**SOURCE DATA:**
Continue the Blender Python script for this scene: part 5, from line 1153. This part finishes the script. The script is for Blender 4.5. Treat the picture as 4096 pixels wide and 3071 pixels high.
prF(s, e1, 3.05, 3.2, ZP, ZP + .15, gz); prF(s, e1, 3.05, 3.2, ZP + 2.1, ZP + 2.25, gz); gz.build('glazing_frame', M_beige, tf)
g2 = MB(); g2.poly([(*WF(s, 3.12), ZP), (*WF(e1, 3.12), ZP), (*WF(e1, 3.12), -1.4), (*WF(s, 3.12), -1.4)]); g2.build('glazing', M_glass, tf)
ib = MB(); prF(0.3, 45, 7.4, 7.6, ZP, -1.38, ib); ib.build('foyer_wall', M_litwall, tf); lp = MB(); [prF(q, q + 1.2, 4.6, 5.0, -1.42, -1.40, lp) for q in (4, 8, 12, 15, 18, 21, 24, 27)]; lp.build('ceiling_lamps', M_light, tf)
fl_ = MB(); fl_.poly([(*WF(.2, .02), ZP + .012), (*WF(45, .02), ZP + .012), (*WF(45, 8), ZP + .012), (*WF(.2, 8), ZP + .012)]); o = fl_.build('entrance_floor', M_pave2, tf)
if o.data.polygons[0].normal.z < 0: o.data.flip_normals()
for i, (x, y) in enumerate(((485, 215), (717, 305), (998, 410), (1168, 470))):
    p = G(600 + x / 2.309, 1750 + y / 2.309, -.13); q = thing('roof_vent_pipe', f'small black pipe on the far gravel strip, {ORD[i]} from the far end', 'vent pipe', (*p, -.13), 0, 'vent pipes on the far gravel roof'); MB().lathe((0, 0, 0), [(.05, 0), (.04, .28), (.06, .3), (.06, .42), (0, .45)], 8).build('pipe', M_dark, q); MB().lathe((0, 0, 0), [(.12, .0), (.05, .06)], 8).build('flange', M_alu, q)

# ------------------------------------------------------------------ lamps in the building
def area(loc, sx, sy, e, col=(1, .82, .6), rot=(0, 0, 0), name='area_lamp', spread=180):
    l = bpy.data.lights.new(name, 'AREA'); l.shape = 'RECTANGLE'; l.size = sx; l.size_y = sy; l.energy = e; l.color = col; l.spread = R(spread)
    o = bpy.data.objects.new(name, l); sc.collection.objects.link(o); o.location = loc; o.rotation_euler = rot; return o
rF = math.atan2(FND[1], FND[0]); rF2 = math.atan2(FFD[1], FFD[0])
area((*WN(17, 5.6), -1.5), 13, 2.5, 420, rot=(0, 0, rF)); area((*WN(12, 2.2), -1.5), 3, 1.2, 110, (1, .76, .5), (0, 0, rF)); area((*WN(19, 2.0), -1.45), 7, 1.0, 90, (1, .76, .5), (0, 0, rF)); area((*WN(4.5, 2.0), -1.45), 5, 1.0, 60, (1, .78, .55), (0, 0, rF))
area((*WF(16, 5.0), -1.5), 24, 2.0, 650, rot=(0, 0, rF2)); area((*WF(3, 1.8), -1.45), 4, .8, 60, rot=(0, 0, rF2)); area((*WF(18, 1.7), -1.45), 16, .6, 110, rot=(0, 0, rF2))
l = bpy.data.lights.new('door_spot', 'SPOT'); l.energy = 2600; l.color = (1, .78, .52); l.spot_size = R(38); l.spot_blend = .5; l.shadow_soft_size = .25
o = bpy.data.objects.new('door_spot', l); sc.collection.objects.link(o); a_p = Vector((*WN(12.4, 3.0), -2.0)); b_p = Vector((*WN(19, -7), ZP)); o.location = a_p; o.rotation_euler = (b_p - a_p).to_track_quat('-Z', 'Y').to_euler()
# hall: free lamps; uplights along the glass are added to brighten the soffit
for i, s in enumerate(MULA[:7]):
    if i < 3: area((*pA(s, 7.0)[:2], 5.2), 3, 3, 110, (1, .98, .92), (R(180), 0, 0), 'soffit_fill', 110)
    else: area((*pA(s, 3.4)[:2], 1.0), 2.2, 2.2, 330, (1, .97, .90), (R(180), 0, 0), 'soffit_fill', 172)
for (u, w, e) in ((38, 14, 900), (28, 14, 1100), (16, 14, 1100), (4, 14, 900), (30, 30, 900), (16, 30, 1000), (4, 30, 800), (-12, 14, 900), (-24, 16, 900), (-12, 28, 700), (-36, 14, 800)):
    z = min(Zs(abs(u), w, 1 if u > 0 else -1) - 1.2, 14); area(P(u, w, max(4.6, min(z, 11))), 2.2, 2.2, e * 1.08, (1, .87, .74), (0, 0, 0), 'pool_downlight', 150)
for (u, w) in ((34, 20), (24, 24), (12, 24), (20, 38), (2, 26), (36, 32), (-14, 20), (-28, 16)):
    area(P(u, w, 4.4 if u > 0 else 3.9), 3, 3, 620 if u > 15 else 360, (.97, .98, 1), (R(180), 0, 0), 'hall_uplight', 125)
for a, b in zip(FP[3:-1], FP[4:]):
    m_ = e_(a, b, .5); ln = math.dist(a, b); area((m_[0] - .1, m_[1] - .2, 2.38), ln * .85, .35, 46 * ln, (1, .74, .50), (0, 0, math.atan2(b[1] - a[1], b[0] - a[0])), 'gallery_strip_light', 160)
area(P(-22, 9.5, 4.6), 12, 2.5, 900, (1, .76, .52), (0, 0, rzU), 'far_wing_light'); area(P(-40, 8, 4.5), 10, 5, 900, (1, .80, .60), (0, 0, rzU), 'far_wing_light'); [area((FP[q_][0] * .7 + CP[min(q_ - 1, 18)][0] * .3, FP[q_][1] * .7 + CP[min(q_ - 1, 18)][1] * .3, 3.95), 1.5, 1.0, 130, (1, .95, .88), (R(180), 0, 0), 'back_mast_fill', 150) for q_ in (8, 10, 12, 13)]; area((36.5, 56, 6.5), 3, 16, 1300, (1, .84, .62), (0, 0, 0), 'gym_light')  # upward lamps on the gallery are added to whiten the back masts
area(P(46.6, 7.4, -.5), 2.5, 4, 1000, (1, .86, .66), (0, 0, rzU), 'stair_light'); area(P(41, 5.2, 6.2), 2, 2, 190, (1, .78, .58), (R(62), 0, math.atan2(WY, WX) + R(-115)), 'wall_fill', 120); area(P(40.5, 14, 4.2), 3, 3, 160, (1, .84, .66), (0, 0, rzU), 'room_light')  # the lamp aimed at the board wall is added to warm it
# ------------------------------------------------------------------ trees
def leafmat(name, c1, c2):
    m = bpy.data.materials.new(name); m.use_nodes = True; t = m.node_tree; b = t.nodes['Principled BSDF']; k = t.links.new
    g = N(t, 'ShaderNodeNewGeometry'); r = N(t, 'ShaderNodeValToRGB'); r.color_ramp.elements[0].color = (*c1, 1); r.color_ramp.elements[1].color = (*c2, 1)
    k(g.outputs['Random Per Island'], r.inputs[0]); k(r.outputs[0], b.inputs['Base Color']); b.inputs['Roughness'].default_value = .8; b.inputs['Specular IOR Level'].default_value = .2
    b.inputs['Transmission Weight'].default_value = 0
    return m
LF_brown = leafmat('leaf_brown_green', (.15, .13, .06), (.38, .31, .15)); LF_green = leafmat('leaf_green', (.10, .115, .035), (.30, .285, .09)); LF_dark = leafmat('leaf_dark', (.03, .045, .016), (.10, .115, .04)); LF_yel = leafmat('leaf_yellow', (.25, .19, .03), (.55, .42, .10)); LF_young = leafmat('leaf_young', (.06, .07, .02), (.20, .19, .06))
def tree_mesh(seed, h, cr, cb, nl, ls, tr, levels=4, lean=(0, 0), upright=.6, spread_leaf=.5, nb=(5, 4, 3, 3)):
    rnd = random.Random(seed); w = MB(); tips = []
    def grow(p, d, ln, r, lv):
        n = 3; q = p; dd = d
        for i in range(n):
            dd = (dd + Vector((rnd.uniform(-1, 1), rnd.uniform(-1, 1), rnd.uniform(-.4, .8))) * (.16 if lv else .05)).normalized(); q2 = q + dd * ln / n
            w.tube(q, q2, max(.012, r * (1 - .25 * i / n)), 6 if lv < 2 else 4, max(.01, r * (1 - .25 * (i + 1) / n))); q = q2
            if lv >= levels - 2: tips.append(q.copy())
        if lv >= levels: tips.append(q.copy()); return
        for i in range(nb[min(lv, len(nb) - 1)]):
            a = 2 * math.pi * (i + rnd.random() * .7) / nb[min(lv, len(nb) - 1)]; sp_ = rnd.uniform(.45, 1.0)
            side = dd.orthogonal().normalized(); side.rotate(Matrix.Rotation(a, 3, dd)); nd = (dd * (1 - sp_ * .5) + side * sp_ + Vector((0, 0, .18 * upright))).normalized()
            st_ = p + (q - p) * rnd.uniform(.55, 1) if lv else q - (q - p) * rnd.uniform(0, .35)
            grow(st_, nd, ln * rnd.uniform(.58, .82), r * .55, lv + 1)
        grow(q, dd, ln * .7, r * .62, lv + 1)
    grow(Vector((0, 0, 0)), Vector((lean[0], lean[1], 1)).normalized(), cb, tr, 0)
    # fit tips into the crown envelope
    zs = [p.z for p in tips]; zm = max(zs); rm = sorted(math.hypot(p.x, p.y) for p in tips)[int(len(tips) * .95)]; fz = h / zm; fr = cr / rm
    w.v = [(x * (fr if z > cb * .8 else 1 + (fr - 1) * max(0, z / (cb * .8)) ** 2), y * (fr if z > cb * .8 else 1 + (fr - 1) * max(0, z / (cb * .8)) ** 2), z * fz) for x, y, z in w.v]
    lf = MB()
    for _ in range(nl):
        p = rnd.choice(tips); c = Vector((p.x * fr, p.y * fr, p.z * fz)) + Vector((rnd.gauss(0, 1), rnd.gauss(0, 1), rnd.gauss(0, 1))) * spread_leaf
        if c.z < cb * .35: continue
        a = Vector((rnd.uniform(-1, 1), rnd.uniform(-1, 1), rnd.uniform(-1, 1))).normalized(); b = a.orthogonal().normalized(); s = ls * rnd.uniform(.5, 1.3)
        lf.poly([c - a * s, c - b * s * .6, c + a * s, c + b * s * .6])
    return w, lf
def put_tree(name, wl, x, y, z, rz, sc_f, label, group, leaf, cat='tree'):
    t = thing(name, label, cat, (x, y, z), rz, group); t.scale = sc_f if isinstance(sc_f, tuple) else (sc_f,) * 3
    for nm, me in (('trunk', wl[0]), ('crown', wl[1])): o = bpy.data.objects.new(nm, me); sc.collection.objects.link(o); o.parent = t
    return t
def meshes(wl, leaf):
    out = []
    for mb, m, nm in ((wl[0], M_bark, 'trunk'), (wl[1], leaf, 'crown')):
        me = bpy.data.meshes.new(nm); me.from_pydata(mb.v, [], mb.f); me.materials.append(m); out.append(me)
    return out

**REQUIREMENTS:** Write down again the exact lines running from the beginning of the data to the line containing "p = G(600 +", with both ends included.

**CORRECT RESULT:**
Continue the Blender Python script for this scene: part 5, from line 1153. This part finishes the script. The script is for Blender 4.5. Treat the picture as 4096 pixels wide and 3071 pixels high.
prF(s, e1, 3.05, 3.2, ZP, ZP + .15, gz); prF(s, e1, 3.05, 3.2, ZP + 2.1, ZP + 2.25, gz); gz.build('glazing_frame', M_beige, tf)
g2 = MB(); g2.poly([(*WF(s, 3.12), ZP), (*WF(e1, 3.12), ZP), (*WF(e1, 3.12), -1.4), (*WF(s, 3.12), -1.4)]); g2.build('glazing', M_glass, tf)
ib = MB(); prF(0.3, 45, 7.4, 7.6, ZP, -1.38, ib); ib.build('foyer_wall', M_litwall, tf); lp = MB(); [prF(q, q + 1.2, 4.6, 5.0, -1.42, -1.40, lp) for q in (4, 8, 12, 15, 18, 21, 24, 27)]; lp.build('ceiling_lamps', M_light, tf)
fl_ = MB(); fl_.poly([(*WF(.2, .02), ZP + .012), (*WF(45, .02), ZP + .012), (*WF(45, 8), ZP + .012), (*WF(.2, 8), ZP + .012)]); o = fl_.build('entrance_floor', M_pave2, tf)
if o.data.polygons[0].normal.z < 0: o.data.flip_normals()
for i, (x, y) in enumerate(((485, 215), (717, 305), (998, 410), (1168, 470))):
    p = G(600 + x / 2.309, 1750 + y / 2.309, -.13); q = thing('roof_vent_pipe', f'small black pipe on the far gravel strip, {ORD[i]} from the far end', 'vent pipe', (*p, -.13), 0, 'vent pipes on the far gravel roof'); MB().lathe((0, 0, 0), [(.05, 0), (.04, .28), (.06, .3), (.06, .42), (0, .45)], 8).build('pipe', M_dark, q); MB().lathe((0, 0, 0), [(.12, .0), (.05, .06)], 8).build('flange', M_alu, q)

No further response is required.